試合では、即戦即決をねらった添野がうまく先手を取って、一分以内で倒してしまう。
このマンガが出たとき、ムエタイに耳は聞こえないが強い選手がいることを知り、感心するとともに心強く思った聴障者は多い。
本気で信じてしまった人には悪いが、残念ながら「闇のファイター」はフィクションだ。添野がタイに行ったのは本当だが、闇のファイターは実在しない。
実は梶原一騎が原作を書いた作品には、実話を元にしたドキュメンタリーとされているものでも、フィクションがかなり多い。今では、格闘技ファンの間では周知の事実になっている。この「空手バカ一代」でもそうで、例えば、ニューヨークで極真空手と対立した香港カンフーの李青鵬は実在しない。
では全部ウソ話なのかというと、そうでもないのだからややこしい。適当に本当の話を織り込んでいるのだ。
まあ、どこまでがウソでどこまでがホントなのかは、そのほうの専門家の検証にまかせよう。とりあえずは、実話を元にしたとされる作品でも、そのまま信じないほうがいい。かなりの誇張や創作が入っていると見るべきだ。
では、他に耳の聞こえない格闘技者が出てくるマンガはあるのか?
残念ながら、あまりない。

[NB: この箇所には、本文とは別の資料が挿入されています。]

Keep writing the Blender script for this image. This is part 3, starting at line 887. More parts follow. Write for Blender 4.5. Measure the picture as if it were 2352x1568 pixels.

唯一、心当たりのあるのは「ベアマーダー流介」一九八八年(少年サンデー)しかない。主人公に格闘技を教えた教官が、実は耳が聞こえなかった、というものだ。出番はあまり多くなかった。
範囲を広げて、時代物の武芸者も対象に入れるなら、こちらは二つある。どちらも最近の作品だ。
うーん、時代劇では盲目の剣士、というのが昔からのパターンで、この影響で格闘技ものでも盲目の格闘者はいるんだが……。
こうしてみると、時代劇で聴障の武芸者を出すのは意外に新しいものだとわかってくる。